Opinión

Los indignos

Cristhian JiménezSanto Domingo

Telúricas reacciones de todopoderosos e implacables líderes habrían impuesto en el relato burocrático la cobarde frase: “a los presidentes no se les dice que no”.

La indignidad, la ambición de poder y la expectativa de fácil y rápida riqueza, también han jugado un papel fundamental en el apego a la función pública sin importar atropellos y terribles laceraciones morales.

La afiliación partidaria como instrumento de ascenso social asomó a pocos años de la fundación de la República y se estacionó para siempre en la vida nacional.

Correr detrás de Santana, Báez, Lilís garantizaba posiciones en el Estado, aunque éste careciera de los recursos para solventar aquellos pagos “patrios”. Trujillo institucionalizó el esquema y el carnet del Partido Dominicano devino en imprescindible para el sueldo oficial.

El cortesano heredero, Joaquín Balaguer, en otros contextos reclamaba acerada lealtad de sus subalternos y cualquier sospecha se saldaba con un decreto de cancelación o la exclusión del círculo íntimo, aunque se tratara de “sus ojos” o del “rescatador” matinal.

Don Antonio Guzmán fue tolerante con los muchachos que se divertían con juguetes nuevos (excepción necesaria y recia postura ante militares insubordinados del régimen pasado) y Salvador Jorge Blanco más ríspido en el trato.

Con Leonel Fernández tuvo extrema tolerancia quizás por la coyuntura de votos prestados de su asunción y que la mayoría de altos cargos le superaban en edad. Afincado posteriormente en el poder, mantuvo en esencia la misma actitud. Hipólito Mejía irrespetaba de palabra y con bromas pesadas a muchos de sus funcionarios. En inicios de obras o inauguraciones les cortaba las corbatas o echaba un palazo de tierra a sus zapatos.

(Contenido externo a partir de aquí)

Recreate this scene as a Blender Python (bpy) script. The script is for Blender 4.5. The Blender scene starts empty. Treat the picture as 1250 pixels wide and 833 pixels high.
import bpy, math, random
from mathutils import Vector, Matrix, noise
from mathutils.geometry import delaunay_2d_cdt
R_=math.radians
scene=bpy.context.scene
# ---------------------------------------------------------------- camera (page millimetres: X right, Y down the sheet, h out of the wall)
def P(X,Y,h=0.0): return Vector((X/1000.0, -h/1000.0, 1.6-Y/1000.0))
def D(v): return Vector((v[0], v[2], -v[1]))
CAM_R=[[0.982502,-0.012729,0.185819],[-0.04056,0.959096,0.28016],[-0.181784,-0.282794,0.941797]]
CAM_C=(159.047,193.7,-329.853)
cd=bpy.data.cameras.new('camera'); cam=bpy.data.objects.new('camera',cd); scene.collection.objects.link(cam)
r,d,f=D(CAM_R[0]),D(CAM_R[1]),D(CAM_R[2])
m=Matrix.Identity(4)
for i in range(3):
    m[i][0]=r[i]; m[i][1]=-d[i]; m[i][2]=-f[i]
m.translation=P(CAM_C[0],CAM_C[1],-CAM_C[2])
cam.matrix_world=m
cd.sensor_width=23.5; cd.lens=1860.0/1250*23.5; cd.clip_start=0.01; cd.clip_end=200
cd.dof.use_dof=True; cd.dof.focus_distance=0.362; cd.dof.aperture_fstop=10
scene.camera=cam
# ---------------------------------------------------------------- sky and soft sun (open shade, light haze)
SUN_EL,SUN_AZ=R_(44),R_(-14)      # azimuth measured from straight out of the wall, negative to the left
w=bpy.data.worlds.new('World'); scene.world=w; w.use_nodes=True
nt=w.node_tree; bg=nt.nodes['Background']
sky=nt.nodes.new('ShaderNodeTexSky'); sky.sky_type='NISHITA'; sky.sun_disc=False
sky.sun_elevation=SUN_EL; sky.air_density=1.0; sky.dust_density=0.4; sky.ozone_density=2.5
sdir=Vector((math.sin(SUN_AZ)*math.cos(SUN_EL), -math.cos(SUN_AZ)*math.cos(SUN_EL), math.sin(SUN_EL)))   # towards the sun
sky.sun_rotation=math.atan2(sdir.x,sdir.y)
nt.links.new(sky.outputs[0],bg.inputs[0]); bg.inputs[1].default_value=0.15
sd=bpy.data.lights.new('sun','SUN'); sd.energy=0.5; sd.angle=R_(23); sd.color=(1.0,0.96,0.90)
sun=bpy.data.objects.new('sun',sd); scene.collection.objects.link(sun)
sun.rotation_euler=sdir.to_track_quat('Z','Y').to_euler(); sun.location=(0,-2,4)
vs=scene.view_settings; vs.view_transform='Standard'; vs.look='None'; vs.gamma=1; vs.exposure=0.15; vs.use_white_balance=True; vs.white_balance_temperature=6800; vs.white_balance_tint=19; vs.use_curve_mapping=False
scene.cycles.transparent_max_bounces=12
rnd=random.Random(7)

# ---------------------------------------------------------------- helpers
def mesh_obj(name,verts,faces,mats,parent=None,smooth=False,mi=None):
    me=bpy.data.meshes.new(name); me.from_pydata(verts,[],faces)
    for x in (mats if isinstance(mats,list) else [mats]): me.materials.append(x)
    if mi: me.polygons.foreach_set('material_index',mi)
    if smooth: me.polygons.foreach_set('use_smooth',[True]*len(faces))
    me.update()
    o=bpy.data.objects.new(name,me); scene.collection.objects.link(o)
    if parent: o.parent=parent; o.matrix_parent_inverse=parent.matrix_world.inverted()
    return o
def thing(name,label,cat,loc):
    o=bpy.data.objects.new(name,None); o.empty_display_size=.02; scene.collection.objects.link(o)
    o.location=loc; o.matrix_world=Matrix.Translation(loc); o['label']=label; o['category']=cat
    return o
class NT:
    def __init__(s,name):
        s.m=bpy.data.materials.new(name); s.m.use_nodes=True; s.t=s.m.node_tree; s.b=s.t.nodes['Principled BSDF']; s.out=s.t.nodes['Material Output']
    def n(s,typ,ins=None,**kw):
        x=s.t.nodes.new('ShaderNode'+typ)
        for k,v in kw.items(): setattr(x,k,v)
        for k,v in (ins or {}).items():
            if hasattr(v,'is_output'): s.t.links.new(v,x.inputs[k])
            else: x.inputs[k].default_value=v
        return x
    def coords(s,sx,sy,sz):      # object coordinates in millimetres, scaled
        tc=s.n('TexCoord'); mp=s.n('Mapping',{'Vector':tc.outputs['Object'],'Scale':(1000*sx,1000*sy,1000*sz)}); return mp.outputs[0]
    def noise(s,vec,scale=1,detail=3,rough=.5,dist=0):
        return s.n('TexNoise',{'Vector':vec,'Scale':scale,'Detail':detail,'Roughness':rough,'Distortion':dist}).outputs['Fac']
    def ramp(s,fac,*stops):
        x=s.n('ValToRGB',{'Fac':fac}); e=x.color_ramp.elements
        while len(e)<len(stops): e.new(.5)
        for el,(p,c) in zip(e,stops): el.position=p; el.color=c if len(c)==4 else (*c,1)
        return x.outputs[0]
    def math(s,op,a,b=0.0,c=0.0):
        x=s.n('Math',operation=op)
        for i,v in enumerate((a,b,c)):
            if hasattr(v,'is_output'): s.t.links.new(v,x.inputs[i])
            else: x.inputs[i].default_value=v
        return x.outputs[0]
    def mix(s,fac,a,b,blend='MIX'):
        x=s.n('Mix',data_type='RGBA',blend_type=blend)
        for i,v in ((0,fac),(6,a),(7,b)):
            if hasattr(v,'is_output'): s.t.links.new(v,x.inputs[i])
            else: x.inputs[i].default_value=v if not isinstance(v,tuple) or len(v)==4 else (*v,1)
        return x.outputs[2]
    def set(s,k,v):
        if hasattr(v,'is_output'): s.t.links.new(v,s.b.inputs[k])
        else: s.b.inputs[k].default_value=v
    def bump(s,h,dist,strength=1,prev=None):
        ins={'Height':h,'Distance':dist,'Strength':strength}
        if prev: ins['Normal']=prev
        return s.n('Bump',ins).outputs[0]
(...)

Danilo Medina anuló en la práctica a gran parte del funcionariado y concentró el poder en el Palacio Nacional, donde él junto a cinco o seis colaboradores adoptaban todas las decisiones fundamentales.

Medina levantó auditorías e investigaciones a funcionarios para obligar lealtades y los pocos que fruncieron el ceño fueron castigados u obligados a salir, algunos con expedientes. El entramado de corrupción de Odebrecht fue el caso más emblemático, porque el entonces mandatario incluyó y excluyó selectivamente a compañeros de partidos y a opositores. (Con el segundo intento de reelección provocó que se lanzaran en picada al zafacón de la historia algunos “ortodoxos”).

En estas breves referencias las excepciones de honrosas renuncias vienen a confirmar la regla del apego enfermizo e indigno a los cargos públicos.

El problema es que la designación la concibe el firmante y el beneficiario del decreto como un premio al apoyo electoral o como ayuda familiar, personal o partidaria.

Un profesional, técnico, empresario, dirigente político del partido oficial o de una organización aliada que vaya a servir al Estado no tiene que aceptar humillaciones de un mandatario.

Además, debe existir un mínimo de coincidencia en el programa básico gubernamental, que puede variar por circunstancias, pero no en esencia y en asuntos de principios.

Partidos y políticos aliados a los gobiernos se distancian por temas de empleos y casi nunca por renuncia de la administración a políticas fundamentales compartidas como temas de derechos humanos, respeto a las minorías, asuntos geopolíticos.

Los presidentes identifican carencias, las sacian e irrespetan a funcionarios y grupos aliados. Partidos minoritarios de todos los pelajes ideológicos se mantuvieron al lado del PLD por 16 años ininterrumpidos sin protestarle ninguna de sus políticas públicas, de saltos tremendos, domiciliados en pequeñas instituciones del pastel estatal.

Por cierto, ¿qué pasará con grupos y personalidades liberales y de izquierda aliados del presidente Abinader y el PRM con el actual alineamiento radical del gobierno con la política exterior de Estados Unidos?